Time 100: Who stands out and what it says about politics in 2016

Paul Ryan
In this Nov. 19, 2015 photo, House Speaker Paul Ryan of Wis. calls on a reporter during a news briefing on Capitol Hill in Washington. (AP Photo/Jacquelyn Martin)

WASHINGTON (MEDIA GENERAL) – Time Magazine has released its annual list of 100 influential people from around the world impacting cultures, countries, and citizens around the globe.

Among the list in 2016 are notable American politicians who’ve become the main focus of cable television news and friendly debate for the past year.

Below is a look at some of the most high profile selections:

Paul Ryan

(AP photo)

The recently elected Speaker of the House became a symbol for a new chapter in Republican politics soon after replacing long-time Speaker John Boehner in October of 2015. Paul Ryan however was already a household name before taking over as Speaker thanks to his role in the 2012 campaign by running as Mitt Romney’s Vice Presidential running mate.

While the fiscal conservative was unable to help bring Gov. Romney to the White House in 2012, his decision to stick to his conservative principals continues to be rewarded by the party.

Despite repeated attempts to distance himself from the 2016 race, Rep. Ryan still is the subject of speculation about a possible late entry into the race.

Gov. Romney profiled his former running mate for the Time magazine piece. Click here to read his thoughts.

Donald Trump

(AP photo)

After spending decades developing high-profile real estate and his name into a media conglomerate, Donald Trump makes the Time 100 list for an obvious accomplishment: removing any sense of predictability in the 2016 race.

Mr. Trump’s White House bid was originally thought by some to be a long shot opportunity but within weeks of entering the race his poll numbers began to climb over GOP front-runners like Gov. Scott Walker of Wisconsin and former Florida Gov. Jeb Bush.

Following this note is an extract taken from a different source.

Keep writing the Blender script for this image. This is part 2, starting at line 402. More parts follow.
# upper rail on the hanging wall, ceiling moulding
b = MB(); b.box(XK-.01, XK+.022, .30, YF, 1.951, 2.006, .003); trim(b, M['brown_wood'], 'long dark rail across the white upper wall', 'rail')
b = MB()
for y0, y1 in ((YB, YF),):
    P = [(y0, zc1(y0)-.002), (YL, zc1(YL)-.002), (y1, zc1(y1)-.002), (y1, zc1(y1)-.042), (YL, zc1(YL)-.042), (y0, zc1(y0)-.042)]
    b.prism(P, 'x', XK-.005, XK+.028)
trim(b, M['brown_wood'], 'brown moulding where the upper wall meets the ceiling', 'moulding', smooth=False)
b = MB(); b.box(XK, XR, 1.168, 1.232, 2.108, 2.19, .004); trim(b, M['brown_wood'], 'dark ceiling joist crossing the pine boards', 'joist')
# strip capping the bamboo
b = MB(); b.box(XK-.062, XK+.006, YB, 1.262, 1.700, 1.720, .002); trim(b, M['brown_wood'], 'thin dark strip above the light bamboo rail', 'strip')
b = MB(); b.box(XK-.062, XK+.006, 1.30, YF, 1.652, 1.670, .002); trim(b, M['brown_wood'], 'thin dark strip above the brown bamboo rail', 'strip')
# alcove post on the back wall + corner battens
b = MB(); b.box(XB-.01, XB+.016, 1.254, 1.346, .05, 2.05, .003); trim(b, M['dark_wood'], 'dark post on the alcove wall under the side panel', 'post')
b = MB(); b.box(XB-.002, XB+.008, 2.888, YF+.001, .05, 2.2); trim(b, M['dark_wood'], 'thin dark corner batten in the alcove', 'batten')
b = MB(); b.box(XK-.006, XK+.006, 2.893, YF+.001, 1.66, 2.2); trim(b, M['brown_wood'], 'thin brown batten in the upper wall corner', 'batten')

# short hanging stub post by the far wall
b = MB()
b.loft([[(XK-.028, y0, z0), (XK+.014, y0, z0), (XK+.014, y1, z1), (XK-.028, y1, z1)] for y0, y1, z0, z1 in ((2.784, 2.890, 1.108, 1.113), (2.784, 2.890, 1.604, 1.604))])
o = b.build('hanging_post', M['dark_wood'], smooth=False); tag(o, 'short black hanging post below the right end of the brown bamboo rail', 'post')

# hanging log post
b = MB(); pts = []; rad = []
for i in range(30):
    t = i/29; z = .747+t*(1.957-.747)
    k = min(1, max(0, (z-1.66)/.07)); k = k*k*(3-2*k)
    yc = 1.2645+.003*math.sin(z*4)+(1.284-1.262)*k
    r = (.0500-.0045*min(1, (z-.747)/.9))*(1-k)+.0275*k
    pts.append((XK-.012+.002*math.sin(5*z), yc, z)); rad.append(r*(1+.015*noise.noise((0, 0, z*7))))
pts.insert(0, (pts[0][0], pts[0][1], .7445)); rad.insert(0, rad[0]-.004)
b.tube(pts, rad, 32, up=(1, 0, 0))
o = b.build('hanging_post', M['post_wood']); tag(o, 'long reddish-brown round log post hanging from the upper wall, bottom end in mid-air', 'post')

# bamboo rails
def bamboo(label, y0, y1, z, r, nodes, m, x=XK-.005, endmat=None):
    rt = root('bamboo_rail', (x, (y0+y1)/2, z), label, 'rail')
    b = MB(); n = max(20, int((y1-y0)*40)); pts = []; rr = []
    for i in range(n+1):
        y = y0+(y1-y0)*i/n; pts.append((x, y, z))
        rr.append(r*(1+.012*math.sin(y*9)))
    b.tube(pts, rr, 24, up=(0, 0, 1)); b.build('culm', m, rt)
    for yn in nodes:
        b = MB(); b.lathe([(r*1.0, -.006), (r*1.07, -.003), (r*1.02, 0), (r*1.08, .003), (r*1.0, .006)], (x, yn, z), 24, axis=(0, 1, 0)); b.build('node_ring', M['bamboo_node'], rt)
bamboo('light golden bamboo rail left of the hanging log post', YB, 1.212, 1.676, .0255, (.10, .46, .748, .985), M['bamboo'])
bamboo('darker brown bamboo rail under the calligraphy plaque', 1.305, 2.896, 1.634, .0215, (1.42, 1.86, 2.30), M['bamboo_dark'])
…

While the Trump campaign has endured more than its fair share of media coverage, controversy and conundrums, its support from American voters can be found from coast to coast.

The question still remains if Trump will ever become the Republican nominee but his supporters are making it clear: they won’t forget how one political outsider changed a process many felt could never be challenged.

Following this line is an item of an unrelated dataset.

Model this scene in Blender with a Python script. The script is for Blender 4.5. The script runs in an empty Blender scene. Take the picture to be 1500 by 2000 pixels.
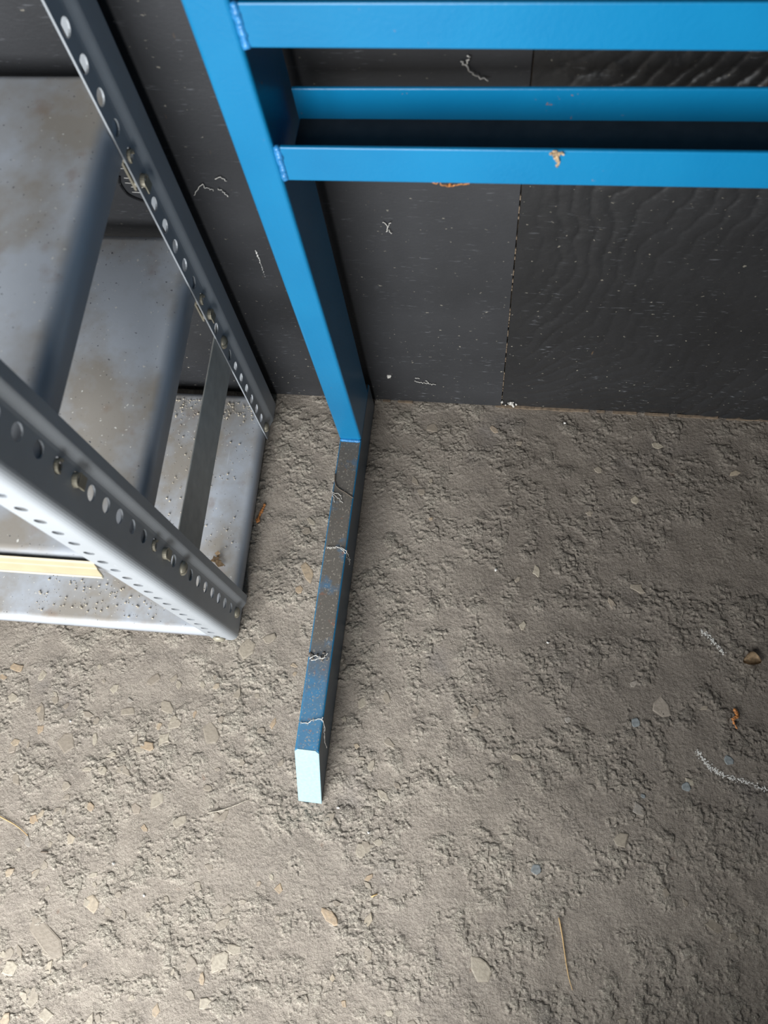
import bpy, bmesh, math, random
import numpy as np
from mathutils import Vector, Matrix, Euler

scene = bpy.context.scene
COL = scene.collection
random.seed(7)
rng = np.random.default_rng(11)

# ------------------------------------------------------------------ camera
cam_data = bpy.data.cameras.new('camera')
cam = bpy.data.objects.new('camera', cam_data)
COL.objects.link(cam)
cam_data.sensor_fit = 'HORIZONTAL'
cam_data.sensor_width = 36.0
cam_data.lens = 36.0
cam_data.clip_start = 0.01
R = ((0.98873671, 0.11026358, -0.10120106),      # image right
     (0.07100312, -0.94082444, -0.3313728),      # image down
     (-0.13175078, 0.32045486, -0.93805672))     # view direction
cam.matrix_world = Matrix(((R[0][0], -R[1][0], -R[2][0], 0.20361697),
                           (R[0][1], -R[1][1], -R[2][1], -0.51977714),
                           (R[0][2], -R[1][2], -R[2][2], 1.00966179),
                           (0, 0, 0, 1)))
cam_data.dof.use_dof = True
cam_data.dof.focus_distance = 1.06
cam_data.dof.aperture_fstop = 11.0
scene.camera = cam

# ------------------------------------------------------------------ light and exposure
world = bpy.data.worlds.new('World')
scene.world = world
world.use_nodes = True
bg = world.node_tree.nodes['Background']
bg.inputs['Color'].default_value = (0.86, 0.89, 0.95, 1)
bg.inputs['Strength'].default_value = 0.07

def area_light(name, loc, target, sx, sy, power, color):
    d = bpy.data.lights.new(name, 'AREA')
    d.shape = 'RECTANGLE'
    d.size, d.size_y, d.energy, d.color = sx, sy, power, color
    o = bpy.data.objects.new(name, d)
    COL.objects.link(o)
    o.location = loc
    o.rotation_euler = (Vector(target) - Vector(loc)).to_track_quat('-Z', 'Y').to_euler()
    return o
# overcast daylight coming in through the open front of the shed
area_light('doorway_daylight', (-0.44, -1.48, 0.90), (-0.28, 0.0, 0.38), 1.25, 1.35, 66, (0.95, 0.98, 1.0))

vs = scene.view_settings
vs.view_transform = 'Standard'
vs.look = 'None'
vs.exposure = 0.0
vs.gamma = 1.0
vs.use_curve_mapping = False

# ------------------------------------------------------------------ materials
def new_mat(name):
    m = bpy.data.materials.new(name)
    m.use_nodes = True
    nt = m.node_tree
    return m, nt, nt.nodes['Principled BSDF']
def nd(nt, kind, **kw):
    n = nt.nodes.new(kind)
    for k, v in kw.items():
        setattr(n, k, v)
    return n
def lk(nt, a, b):
    nt.links.new(a, b)
def coord(nt, scale=(1, 1, 1), rot=(0, 0, 0)):
    tc = nd(nt, 'ShaderNodeTexCoord')
    mp = nd(nt, 'ShaderNodeMapping')
    mp.inputs['Scale'].default_value = scale
    mp.inputs['Rotation'].default_value = rot
    lk(nt, tc.outputs['Object'], mp.inputs['Vector'])
    return mp.outputs['Vector']
def noise(nt, vec, scale, detail=4, rough=0.55, dist=0.0):
    n = nd(nt, 'ShaderNodeTexNoise')
    n.inputs['Scale'].default_value = scale
    n.inputs['Detail'].default_value = detail
    n.inputs['Roughness'].default_value = rough
    n.inputs['Distortion'].default_value = dist
    lk(nt, vec, n.inputs['Vector'])
    return n.outputs['Fac']
def voronoi(nt, vec, scale, feature='F1', out='Distance'):
    n = nd(nt, 'ShaderNodeTexVoronoi', feature=feature)
    n.inputs['Scale'].default_value = scale
    lk(nt, vec, n.inputs['Vector'])
    return n.outputs[out]
def ramp(nt, fac, stops):
    r = nd(nt, 'ShaderNodeValToRGB')
    els = r.color_ramp.elements
    while len(els) < len(stops):
        els.new(0.5)
    for e, (p, c) in zip(els, stops):
        e.position = p
        e.color = (c, c, c, 1) if isinstance(c, (int, float)) else (*c, 1)
    lk(nt, fac, r.inputs['Fac'])
    return r.outputs['Color']
def mix(nt, fac, a, b, mode='MIX'):
    n = nd(nt, 'ShaderNodeMix', data_type='RGBA', blend_type=mode)
    for sock, v in ((n.inputs[0], fac), (n.inputs[6], a), (n.inputs[7], b)):
        if hasattr(v, 'links'):
            lk(nt, v, sock)
        elif isinstance(v, (int, float)):
            sock.default_value = v
        else:
            sock.default_value = (*v, 1)
    return n.outputs[2]
def mul(nt, a, b, op='MULTIPLY'):
    n = nd(nt, 'ShaderNodeMath', operation=op)
    for s, v in ((n.inputs[0], a), (n.inputs[1], b)):
        if hasattr(v, 'links'):
            lk(nt, v, s)
        else:
            s.default_value = v
    return n.outputs[0]
def bump(nt, bsdf, h, strength, dist):
    b = nd(nt, 'ShaderNodeBump')
    b.inputs['Strength'].default_value = strength
    b.inputs['Distance'].default_value = dist
    lk(nt, h, b.inputs['Height'])
    lk(nt, b.outputs['Normal'], bsdf.inputs['Normal'])

def mat_plain(name, c, rough=0.5, metal=0.0, var=0.12, scale=60):
    m, nt, b = new_mat(name)
    v = coord(nt)
    f = noise(nt, v, scale)
    lo = tuple(x * (1 - var) for x in c)
    hi = tuple(min(1, x * (1 + var)) for x in c)
    lk(nt, ramp(nt, f, [(0.3, lo), (0.7, hi)]), b.inputs['Base Color'])
    b.inputs['Roughness'].default_value = rough
    b.inputs['Metallic'].default_value = metal
    return m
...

Mr. Trump was profiled in Time by a fellow Republican, a congresswoman from North Carolina. Click here to read his thoughts.

Bernie Sanders

(AP photo)

The idea of a self-proclaimed Democratic Socialist competing head on with a former first lady, a New York senator, and former secretary of state seemed unthinkable when the 2016 race began nearly a year ago. However for Vermont Senator Bernie Sanders, the unthinkable remains to some supporters unstoppable.

Compared to a heated and nasty Democratic primary in 2008, the campaign between Secretary Hillary Clinton and Senator Sanders has remained calm in comparison. That could change though as time dwindles down ahead of the Democratic convention in Philadelphia this summer.

Even though the odds of capturing enough delegates ahead of the convention remains against the Sanders campaign, the grassroots effort that emboldened Sen. Sanders hasn’t slowed down yet.

The Sanders campaign offers Americans a firsthand reminder of why the 2016 race is different from years past: being an establishment favorite doesn’t necessarily equal support from the people you hope to serve.